A top-down approach often involves goals that stretch your ability to deliver results, forcing you to look for new ways to do business. Consider how to sell more of the same product to existing customers, sell different products to these customers, acquire more customers through new marketing initiatives, or leverage existing assets to drive revenue (such as coregistration or list rental).

Manage revenue goals within cost constraints. Often, expense budgets require doing more with less, translating to expense budgets that are less than previous periods.

Budget Development

Once you’ve established your forecast and set your goals, you’re ready to build the budget.

In regard to revenues and, to a lesser extent, expenses, a promotional calendar is important, as marketing events drive new customer acquisition and sales. Your company may already have a schedule of existing promotions. If so, this is the time to consider how to enlarge and improve your promotional efforts to drive customers to your site. Think about testing newer formats to aid growth, such as RSS feeds.

As you build your budget, consider adding supporting media such as search to the mix and extending the reach of offline media buys (e.g., TV) by posting ads online. Use these initiatives to increase sales in a trackable manner, such as adding online coupons.

An important component is the timing of your marketing cycle. This involves understanding how and when new customers are acquired, how long before they cycle in as purchasing customers, and how often they buy. Marketing isn’t just about acquiring customers, it’s about retaining them and keeping them buying.

To build your budget, evaluate customer acquisition results by considering the CPA (define) as well as the customer’s lifetime value. A promotion’s efficiency often decreases over time, translating to higher acquisition costs. Consider how to extend existing customers’ purchasing span from you. Incorporate plans to reactivate former customers who may still like your offering.

Coordinate with the revenue-generating side of the business. You must adjust costs associated product production and distribution, marketing promotion and customer acquisition, and on-going business expenses.

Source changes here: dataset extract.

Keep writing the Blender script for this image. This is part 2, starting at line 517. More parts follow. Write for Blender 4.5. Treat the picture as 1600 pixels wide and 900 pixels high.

Once your budget is complete, it must generally be approved by management. The approval processes often involves delicate negotiations to reach a mutual understanding and ensure results are in line with management expectations. As a result, you’ll likely have to repeat these steps and tweak the numbers until agreement is reached. A strong underlying budget methodology helps persuasively present your case and keeps you from being stuck with an unrealistic budget.